There's an alternative interpretation for the lack of a drop in snap following the u6 drop. Many of those going back to work may have not been eligible for SNAP due to net worth.

Eric writes:


I agree with DJ102010. I see no qualitative difference between 2003-2006 and 2009-2012.

Jason writes:

Agreed with DJ102010.

Alex Godofsky writes:

Chiming in to also agree with DJ102010.

Mike Rulle writes:

He does not mention if graph is lag adjusted.

I am surprised no one referenced commenter "tanstaalf" who noted that U6 rose in 2013 while unemployment dropped in 2013----thus charging PK with cherry picking data. If true, DH's argument is stronger. I don't know who leads or lags between 1994-2000, but slope of U6 is more extreme downward. I assume this is related to "changing welfare in our time" during the Clinton Gingrich détente years. This could mean U6 "led" unemployment during those years.

Also, during 2003-2007, U6 is inversely correlated with unemployment as well as in 2010-2012/2013(if tanstaalf is correct). We should not be surprised there is correlation. The more irritating thing about PK is his insistence on being ideological and not try to explain why the change in "Munching Moochers" is more sticky than unemployment. Further, these two factors are "entangled" and have some mutual cause and effect depending on how U6 is administered.

Ricardo writes:

I agree with DJ202010 also.

Chad writes:

Inclined to give Krugman the benefit of the doubt on this one.

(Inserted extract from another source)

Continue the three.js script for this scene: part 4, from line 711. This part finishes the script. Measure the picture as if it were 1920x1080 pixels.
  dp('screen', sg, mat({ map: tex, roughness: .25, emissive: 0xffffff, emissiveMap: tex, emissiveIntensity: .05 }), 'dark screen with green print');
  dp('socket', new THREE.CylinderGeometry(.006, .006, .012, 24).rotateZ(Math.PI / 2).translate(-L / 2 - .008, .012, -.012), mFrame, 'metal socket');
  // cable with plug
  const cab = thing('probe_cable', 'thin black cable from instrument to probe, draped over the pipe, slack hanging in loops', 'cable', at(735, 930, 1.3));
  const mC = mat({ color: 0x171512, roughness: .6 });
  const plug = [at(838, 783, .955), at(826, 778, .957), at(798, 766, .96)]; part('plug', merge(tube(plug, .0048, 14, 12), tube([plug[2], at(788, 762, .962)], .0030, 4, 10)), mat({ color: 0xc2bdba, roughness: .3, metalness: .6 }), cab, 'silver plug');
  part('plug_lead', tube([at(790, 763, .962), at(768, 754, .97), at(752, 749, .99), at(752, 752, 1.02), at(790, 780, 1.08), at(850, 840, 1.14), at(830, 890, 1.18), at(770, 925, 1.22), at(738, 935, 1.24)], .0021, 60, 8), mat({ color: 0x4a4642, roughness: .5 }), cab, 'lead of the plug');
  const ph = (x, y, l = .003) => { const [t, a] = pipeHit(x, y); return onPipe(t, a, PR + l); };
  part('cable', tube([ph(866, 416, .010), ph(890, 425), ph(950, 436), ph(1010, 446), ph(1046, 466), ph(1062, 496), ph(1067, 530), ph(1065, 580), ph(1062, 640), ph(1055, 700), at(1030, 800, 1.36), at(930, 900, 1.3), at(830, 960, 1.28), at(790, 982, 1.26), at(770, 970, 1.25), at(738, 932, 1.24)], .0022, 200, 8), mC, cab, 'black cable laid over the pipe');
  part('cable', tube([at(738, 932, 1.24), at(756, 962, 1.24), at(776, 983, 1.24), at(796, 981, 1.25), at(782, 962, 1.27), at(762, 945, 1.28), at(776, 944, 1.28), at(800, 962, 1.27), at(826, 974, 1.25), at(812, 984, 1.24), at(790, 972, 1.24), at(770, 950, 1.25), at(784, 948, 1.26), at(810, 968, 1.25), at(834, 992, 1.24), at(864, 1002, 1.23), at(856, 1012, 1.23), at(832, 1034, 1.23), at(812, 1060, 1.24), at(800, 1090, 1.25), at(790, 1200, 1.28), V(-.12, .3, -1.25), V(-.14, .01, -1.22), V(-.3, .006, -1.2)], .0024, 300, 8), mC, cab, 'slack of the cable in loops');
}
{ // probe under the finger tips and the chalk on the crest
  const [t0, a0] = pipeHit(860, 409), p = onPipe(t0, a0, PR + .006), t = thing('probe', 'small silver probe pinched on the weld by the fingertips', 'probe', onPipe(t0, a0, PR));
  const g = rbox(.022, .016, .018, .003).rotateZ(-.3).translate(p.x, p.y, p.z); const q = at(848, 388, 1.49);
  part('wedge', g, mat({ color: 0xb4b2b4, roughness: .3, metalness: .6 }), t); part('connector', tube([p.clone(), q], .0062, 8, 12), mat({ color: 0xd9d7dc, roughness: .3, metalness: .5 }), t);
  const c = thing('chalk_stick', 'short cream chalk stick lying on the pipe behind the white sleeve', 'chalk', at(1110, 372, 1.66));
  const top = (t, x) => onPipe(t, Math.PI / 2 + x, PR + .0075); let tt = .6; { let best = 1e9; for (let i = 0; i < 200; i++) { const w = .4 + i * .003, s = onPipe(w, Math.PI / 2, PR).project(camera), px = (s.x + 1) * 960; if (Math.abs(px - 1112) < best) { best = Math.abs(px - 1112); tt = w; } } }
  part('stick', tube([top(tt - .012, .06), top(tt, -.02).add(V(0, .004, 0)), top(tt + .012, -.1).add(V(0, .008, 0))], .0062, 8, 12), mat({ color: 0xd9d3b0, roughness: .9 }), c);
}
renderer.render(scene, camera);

If SNAP fails to respond to declining U6 in the next few years or so, there might be something to this point, but it seems unfair to force an assumed estimation of the lag on him in a one paragraph blog post.

ThomasH writes:

My conclusion is that that the availability of SNAP is not driving U6 as House Republicans seem to think. That is the reason that they were removed from the Farm Bill, right, to fight unemployment?

MikeM writes:

Snap benefits look essentially flat to me from 2005-2008, will be interesting if declining unemployment for this recession continues that trend or if overall snap participation to unemployment will be higher once we get lower unemployment.

JC writes:

Lag @2000 is 1yr. Lag @2003 is 3yrs. Lag @ 2006-07 is 0-1yrs. Current trend following U6 inflection @2010 is consistent with a 2-3yr lag. You may be wrong, David.

Tages Haruspex writes:

To my jaundiced eye, the lag going down is not equivalent to the lag going up. The inflection points on the down swing indicates that unemployed are on food stamps within a year but inflection points on the upswing indicate anywhere from 3 to 4 years to get off food stamps. This relationship would appear consistent. I must be missing something, it cannot be so simple.

Tages Haruspex writes:

I would love to see this graph over a longer timeline. It appears to me that some sort of disconnect occurred as the curves approach 2000. Until then the two curves appeared pretty synchronous. It would appear that the nature of U6 changes... as employment goes down, the need for SNAP not only persists, but increases; indicating the "gainfully" employed are in fact less than "gainful". One simple suggestion for the ensuing divergence is the surge in outsourcing that occurred in the late 1990s. Meanwhile, there are roughly 5 million fewer American manufacturing jobs now than at the start of 2001, and those that remain are paying lower wages according to any definition of purchasing parity. The ripple effect through the economy would indicate a dramatic increase in the ranks of America’s “working poor”. In other words, DH is correct; the relationship is progressively breaking down and SNAP participation in future will probably assume an autonomous upwards trajectory far less dependent of U6.